Let $k$ be field. Let $A$, $B$ be $k$-algebras, and let ${}_AM_B$ be a dualizable bimodule.
Pre-Question (too naive): Is the algebra of $A$-$B$-bilinear endomorphisms of $M$ necessarily finite dimensional?
Answer: No. Take $A$ some infinite dimensional commutative algebra, and $M={}_AA_A$. Then $End({}_AA_A)=A$ is not finite dimensional.
Question: Assume that $A$ and $B$ have finite dimensional centers. Is it then true that the algebra of $A$-$B$-bilinear endomorphisms of $M$ has to be finite dimensional?
Special case for which I know the answer to be positive:
If $k=\mathbb C$ or $\mathbb R$, and if we're in a C*-algebra context, then I know how to prove that $End({}_AM_B)$ is finite dimensional. But my proof relies on certain inequalities, and it does not generalize.
Definitions:
A bimodule ${}_AM_B$ is called left dualizable if there is an other bimodule ${}_BN_A$ (the left dual) and maps $r:{}_AA_A\to {}_AM\otimes_BN_A$ and $s:{}_BN\otimes_AM_B\to {}_BB_B$ such that $(1\otimes s)\circ(r\otimes 1) = 1_M$ and $(s\otimes 1)\circ(1\otimes r) = 1_N$.

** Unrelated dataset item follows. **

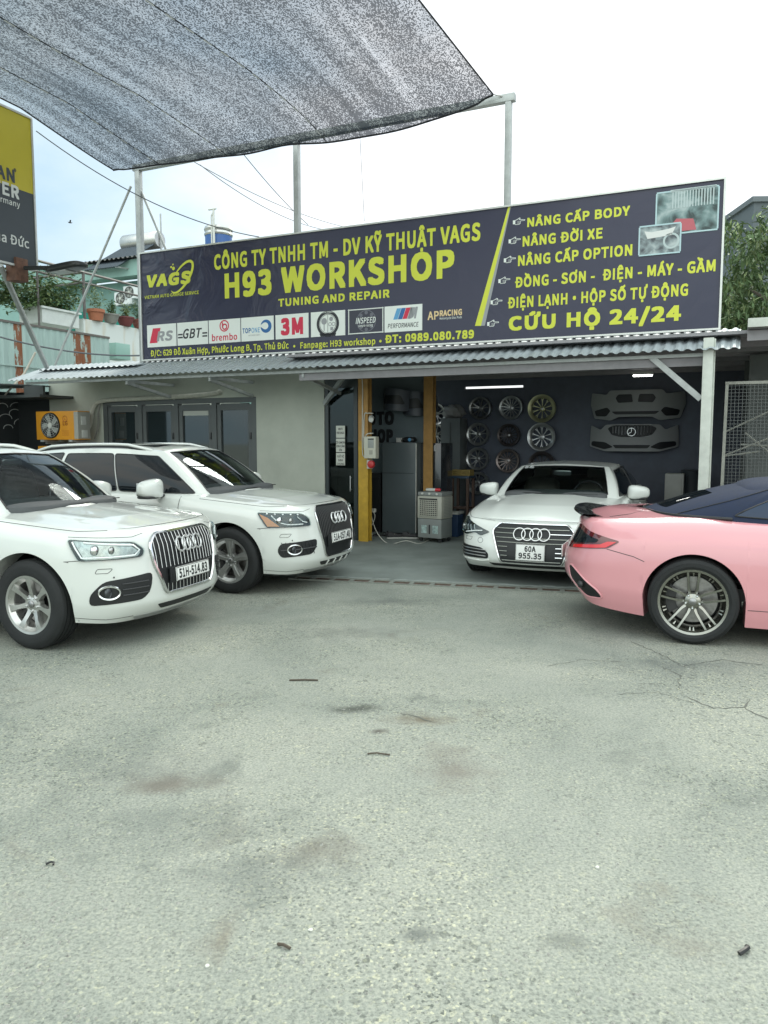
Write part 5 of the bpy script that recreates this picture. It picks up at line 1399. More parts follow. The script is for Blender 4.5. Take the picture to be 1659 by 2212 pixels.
# street lamp head on its arm
lp0 = W(bu, rb[0], rb[1]); le = UZ(186, 593, rb[0]+.2)
la = thing('street_lamp', 'black flat street lamp head on a short arm under the billboard', 'lamp', tuple(lp0), TH)
ex = le[0]-bu; ez2 = le[1]-rb[1]
m = MB(); m.tube([(.08, 0, 0), (ex*.40, .1, ez2*.2+.02)], .032); m.build('arm', MT['trim'], la)
m = MB(); m.sell((ex*.70, .15, ez2*.6+.06), (ex*.32, .15, .055), .55, rot=Matrix.Rotation(-.06, 3, 'Y')); hd = m.build('lamp_head', MT['trim'], la)
m = MB(); m.box((ex*.62, .15, ez2*.6+.005), (ex*.3, .20, .02)); m.build('diffuser', M('lamp_diffuser', (.4, .42, .42), .3), hd)
# ================================================================ THINGS ON AND IN THE WORKSHOP
ORG = M('orange_casing', (.62, .27, .02), .45, var=.08, vs=6); PALE = M('pale_plastic', (.55, .56, .52), .5, var=.06, vs=8); GREYP = M('grey_plastic', (.27, .29, .27), .5, var=.1, vs=6)
def ac_unit(name, label, loc, rz, w, h, d, casing, side, group=None, logo=False, fanx=-.12):
    """outdoor unit; front looks along local -y"""
    t = thing(name, label, 'air conditioner', loc, rz, group)
    m = MB(); m.box((0, 0, h/2+.04), (w, d, h)); m.build('casing', casing, t, bevel=.012)
    m = MB(); m.box((w/2-.05, -.002, h/2+.04), (.104, d+.004, h-.03)); m.build('side_panel', side, t, bevel=.01)
    c = (fanx*w/.8, -d/2-.004, h/2+.04); r = h*.42
    m = MB(); m.lathe([(0, 0), (r, 0), (r+.006, -.012), (r+.016, -.012), (r+.02, .004)], 40, 'y', c); rg_ = m.build('fan_shroud', MT['black'], t)
    m = MB()
    for k in range(5):
        a = 2*math.pi*k/5; pts = []
        for i in range(5):
            rr = r*(.2+.75*i/4); b = a+.5*i/4; pts.append((c[0]+rr*math.cos(b), c[1]-.006, c[2]+rr*math.sin(b))); 
        q = [(c[0]+r*.93*math.cos(a+.5+.5), c[1]-.010, c[2]+r*.93*math.sin(a+1.0)), (c[0]+r*.2*math.cos(a+.9), c[1]-.010, c[2]+r*.2*math.sin(a+.9))]
        m.add(pts+q, [tuple(range(7))])
    m.build('fan_blades', GREYP, rg_, smooth=False)
    m = MB()
    for k in range(5): rr = r*(.25+.18*k); m.tube([(c[0]+rr*math.cos(a), c[1]-.018, c[2]+rr*math.sin(a)) for a in np.linspace(0, 2*math.pi, 32, endpoint=False)], .0022, n=4, closed=True)
    for k in range(16): a = math.pi*k/8; m.tube([(c[0]+.04*math.cos(a), c[1]-.018, c[2]+.04*math.sin(a)), (c[0]+r*math.cos(a+.5), c[1]-.014, c[2]+r*math.sin(a+.5))], .0022, n=4)
    m.build('fan_guard', PALE, rg_)
    m = MB(); m.lathe([(0, -.024), (.045, -.022), (.05, -.012)], 20, 'y', c); m.build('fan_hub', PALE, rg_)
    m = MB()
    for x in (-w*.34, w*.34): m.box((x, 0, .02), (.09, d+.06, .04))
    m.build('feet', STEEL, t, smooth=False)
    m = MB(); m.box((w/2+.006, -.02, h*.74), (.014, .12, .16)); m.box((w/2+.006, .0, h*.28), (.012, .14, .14)); m.build('valve_cover', PALE, t, bevel=.004)
    if logo:
        x0 = w*.20
        m = MB(); ring = [(x0+.055*math.cos(a), -d/2-.002, h*.80+.055*math.sin(a)) for a in np.linspace(0, 2*math.pi, 28, endpoint=False)]; m.tube(ring, .005, n=4, closed=True); m.tube([(x0-.012, -d/2-.002, h*.83), (x0-.012, -d/2-.002, h*.77), (x0+.015, -d/2-.002, h*.77)], .004, n=4); m.build('round_logo', M('logo_brown', (.28, .06, .02), .5), t)
        v, f = text_geo('LG', .075, bold=.03); MB().add([(x0+p.x, -d/2-.003, h*.58+p.y) for p in v], f).build('logo_letters', M('logo_brown'), t, smooth=False)
        m = MB()
        for k in range(3): m.box((x0, -d/2-.002, h*(.38-.07*k)), (.18, .002, .006))
        m.build('label_lines', M('logo_brown'), t, smooth=False)
    return t
aL, aR = UZ(86, 950, -.5), UZ(176, 950, -.5); at_ = UZ(100, 889, -.5)[1]; ab_ = aL[1]
hh = at_-ab_
G_AC = 'orange outdoor units stacked at the office wall'
ac1 = ac_unit('outdoor_unit', 'upper orange air conditioner unit beside the plastered wall', W((aL[0]+aR[0])/2, -.42, ab_-.04), TH, aR[0]-aL[0], hh, .30, ORG, M('orange_side_grey', (.34, .34, .30), .5), G_AC, True)
ac2 = ac_unit('outdoor_unit', 'lower orange air conditioner unit half hidden behind the white cars', W((aL[0]+aR[0])/2+.02, -.42, ab_-.10-hh-.04), TH, aR[0]-aL[0], hh-.02, .30, ORG, M('orange_side_grey'), G_AC, True)
m = MB()
for k in (0, 1):
    z = ab_-.06-k*(hh+.06)
    for x in (aL[0]+.15, aR[0]-.15): m.box((x, -.24, z), (.05, .48, .035))
tag(m.build('wall_bracket', STEEL, smooth=False), 'steel wall brackets carrying the two orange air conditioner units', 'bracket'); bpy.data.objects['wall_bracket'].location = FO; bpy.data.objects['wall_bracket'].rotation_euler = (0, 0, TH)
INS = M('pipe_wrap', (.42, .42, .36), .85, var=.15, vs=14, bump=.3, bs=40)
def local_tube(name, pts, r, mat, label, cat, n=8, group=None):
    """pts are facade (u, v, z)"""
    o = MB().tube([W(*p)-FO for p in pts], r, n=n).build(name, mat); o.location = FO
    return tag(o, label, cat, group)
def smooth_pts(pts, n=6):
    pts = np.array(pts, float); k = np.arange(len(pts)); q = np.linspace(0, len(pts)-1, (len(pts)-1)*n+1)
    return [tuple(p) for p in crspline(k, pts, q)]
pp = [UZ(184, 938, -.25)+(-.25,), UZ(195, 915, -.1)+(-.1,), UZ(203, 880, -.06)+(-.06,), UZ(222, 866, -.06)+(-.06,), UZ(300, 861, -.06)+(-.06,), UZ(400, 856, -.06)+(-.06,), UZ(462, 850, -.06)+(-.06,), UZ(474, 846, -.03)+(-.03,), UZ(480, 852, .05)+(.05,)]
o = local_tube('insulated_pipe', smooth_pts([(u, v, z) for u, z, v in pp], 8), .042, INS, 'wrapped pale cooling pipe running over the window to the orange units', 'pipe', 12)
pp = [UZ(218, 866, -.05)+(-.05,), UZ(213, 890, -.06)+(-.06,), UZ(212, 920, -.08)+(-.08,), UZ(204, 948, -.10)+(-.10,)]
local_tube('drain_hose', smooth_pts([(u, v, z) for u, z, v in pp], 6), .016, M('hose_grey', (.2, .2, .18), .8), 'thin grey drain hose hanging left of the window', 'hose')
# dark wall with chalk drawing, left of the office
mu = -8.05
mw = thing('mural_wall', 'black wall with white chalk scribbles at the far left', 'wall', W(mu, 0, 0), TH)
zt = VZ(70, 851, mu)[1]
m = MB(); m.box((0, -2.2, zt/2), (.15, 4.6, zt)); m.box((.45, .15, zt/2), (1.1, .15, zt)); m.build('panel', M('black_wall_paint', (.018, .022, .024), .7, var=.15, vs=3), mw, smooth=False)
m = MB()
for (cx, cy, r, a0, a1) in ((12, 905, 14, 0, 3.3), (32, 893, 12, -.3, 3.5), (5, 880, 12, 0, 3.14), (36, 880, 14, .2, 3.0), (68, 1003, 9, 0, 3.3), (88, 990, 12, -.2, 3.2), (45, 915, 14, .3, 3.3), (18, 925, 10, 0, 3.3), (76, 985, 10, .2, 3)):
    m.tube([(.078, VZ(cx+r*math.cos(a), cy-r*.75*math.sin(a), mu+.08)[0], VZ(cx+r*math.cos(a), cy-r*.75*math.sin(a), mu+.08)[1]) for a in np.linspace(a0, a1, 14)], .008, n=4)
m.build('chalk_drawing', M('chalk', (.45, .46, .45), .9), mw)
m = MB(); corr(m, -.9, 1.1, -4.4, zt-.02, .1, zt+.10, pitch=.12, amp=.012); m.build('coping_sheet', GALV, mw, angle=25)
local_tube('conduit_pipe', [(mu+.2, -3.5, zt-.10), (mu+.5, -.6, zt-.12), (mu+.75, -.3, zt+.35), (mu+.95, -.2, zt+.75)], .022, M('conduit_cream', (.48, .45, .38), .6), 'cream conduit bending up under the left end of the eave', 'pipe')

# ---------------------------------------------------------------- left background
TEAL = M('teal_corrugated', (.33, .44, .41), .55, metal=.15, var=.16, vs=2.5, stretch=(1, 3, .3))
def rust_mat():
    m, t, b = nodes('rusty_corrugated'); tx = t.nodes.new('ShaderNodeTexCoord'); mp_ = t.nodes.new('ShaderNodeMapping'); mp_.inputs['Scale'].default_value = (1, 2.6, .8); n = t.nodes.new('ShaderNodeTexNoise'); n.inputs['Scale'].default_value = 2.3; n.inputs['Detail'].default_value = 9; n.inputs['Roughness'].default_value = .7
    t.links.new(tx.outputs['Object'], mp_.inputs[0]); t.links.new(mp_.outputs[0], n.inputs['Vector'])
    r = t.nodes.new('ShaderNodeValToRGB'); e = r.color_ramp.elements; e[0].position = .43; e[0].color = (.33, .44, .41, 1); e[1].position = .47; e[1].color = (.20, .072, .03, 1)
    t.links.new(n.outputs['Fac'], r.inputs['Fac']); t.links.new(r.outputs['Color'], b.inputs['Base Color']); b.inputs['Roughness'].default_value = .75
    return m
RUSTC = rust_mat()
fu = -9.0
def fence_strip(m, v0, v1, z0, z1, pitch=.19, amp=.018):
    n = int((v1-v0)/pitch*6); P = []
    for i in range(n+1):
        v = v0+(v1-v0)*i/n; t = (v/pitch) % 1; h = amp if t < .28 else (0 if t > .42 else amp*(1-(t-.28)/.14))
        P.append([(h, v, z0), (h, v, z1)])
    m.grid(P)
va, za = VZ(0, 681, fu); vb, zb2 = VZ(236, 752, fu)
cfn = thing('corrugated_fence', 'rust streaked turquoise corrugated fence at the left of the workshop', 'fence', W(fu, 0, 0), TH)
vr0, vr1 = VZ(158, 730, fu)[0], VZ(196, 745, fu)[0]
vq0, vq1 = VZ(28, 690, fu)[0], VZ(46, 700, fu)[0]
for a, b, mt, nm in ((va-4, vq0, TEAL, 'sheet'), (vq0, vq1, RUSTC, 'rusty_sheet'), (vq1, vr0, TEAL, 'sheet'), (vr0, vr1, RUSTC, 'rusty_sheet'), (vr1, vb, TEAL, 'sheet')):
    m = MB(); fence_strip(m, a, b, 0, 4.22); m.build(nm, mt, cfn, angle=25)
m = MB(); m.box((-.02, (va-4+vb)/2, 4.235), (.10, vb-va+4, .05)); m.build('top_rail', M('rail_brown', (.12, .11, .10), .7), cfn, smooth=False)
for z_ in (2.2, 3.3): m = MB(); m.box((.03, (va-4+vb)/2, z_), (.02, vb-va+4, .03)); m.build('rail', TEAL, cfn, smooth=False)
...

There's a similar definition of right dualizability. I'm guessing that right dualizability is not equivalent to left dualizability, but I don't know a concrete example that illustrates the difference between these two notions.
In my question above, I've just used the term "dualizable", which you
might either should interpret to be "left dualizable" or as
"both left and right dualizable".
There's also the notion of fully dualizable, which means that the left dual has its own left dual, which should in turn have its own left dual etc., and similarly for right duals. Once again, I'm a bit vague as to whether all these infinitely many conditions are really needed, or whether they are implied by finitely many of them.
PS: I hope that I didn't mix my left and my right.